Your mayonnaise should firm up nicely as you reach the ½ dl mark; it might look like it's going to separate as you add more oil, but stop adding more oil and go on whisking, it'll get back into shape if you go slowly enough.
If it does in fact separate: put another yolk into another bowl and add your separated mayo to that, slowly but surely. When that's all settled and set you can add more oil.
Mayonnaise will keep for a long time, so make lots. (... a cook I know makes 10 liter batches, but she's a cook and feeds lots of people).

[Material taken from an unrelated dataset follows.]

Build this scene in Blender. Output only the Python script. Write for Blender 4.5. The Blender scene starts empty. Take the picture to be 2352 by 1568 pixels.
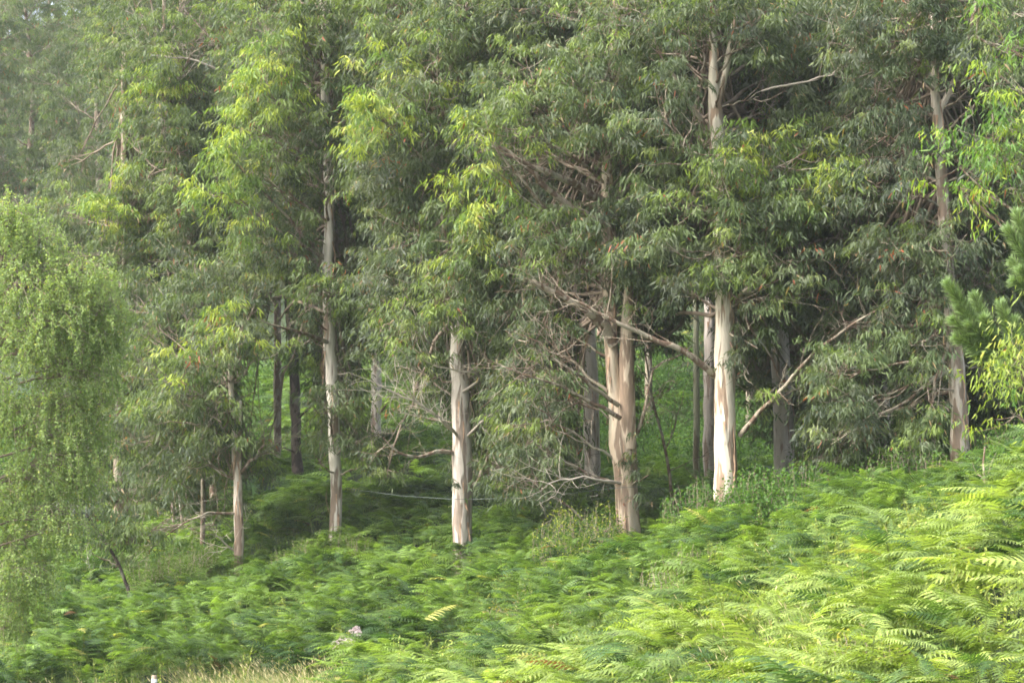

For the shrimp salad: either buy fresh shrimp (preferably peeled), or put the frozen shrimp into the fridge yesterday morning. Drain the water off the shrimp (that water tastes of shrimp - add it to your next soup or something) and dump about 2 dl into perhaps 1 dl of mayo. Add a couple tablespoons of chopped-up fresh dill and serve on fresh bread or on toast.
Yum.
Related entry: Aioli - Hollandaise versus mayonnaise
Comments
In the US we have to be
In the US we have to be careful with "the cheapest of cooking oils" -- they're all pretty much GMO here at this point. So we have to go for organic. Not so cheap. Oh, well. I like olive oil in my mayonnaise anyway.
Chocolate Mayonnaise
Chocolate Mayonnaise Cake
This is a chocolate mayonnaise cake, made with cocoa and mayonnaise, which replaces eggs and fat. A chocolate mayonnaise cake recipe and other chocolate ...
southernfood.about.com/od/chocolatecakes/r/bl01018a.htm
I might get the nerve someday but I don't imagine the mayonnaise will contain olive oil.
LM
Mayonnaise "in place of eggs
Mayonnaise "in place of eggs and oil"? Mayonnaise is eggs (well, yolks) and oil.
Mayonnaise contains any oil you want it to. No, not olive oil, unless that olive oil is el cheapo and overprocessed. Fancy cold-pressed oils taste ghastly, in mayonnaise.
No olive oil, eh? How about
No olive oil, eh? How about in an aioli?
My last words on this. Promise.
Believe me, cold-pressed
Believe me, cold-pressed olive oil tastes even worse in aioli than in straight-out mayonnaise. Ditto for all the other cold-pressed oils. It's like, "Why does this taste of cardboard?" Y-E-C-H.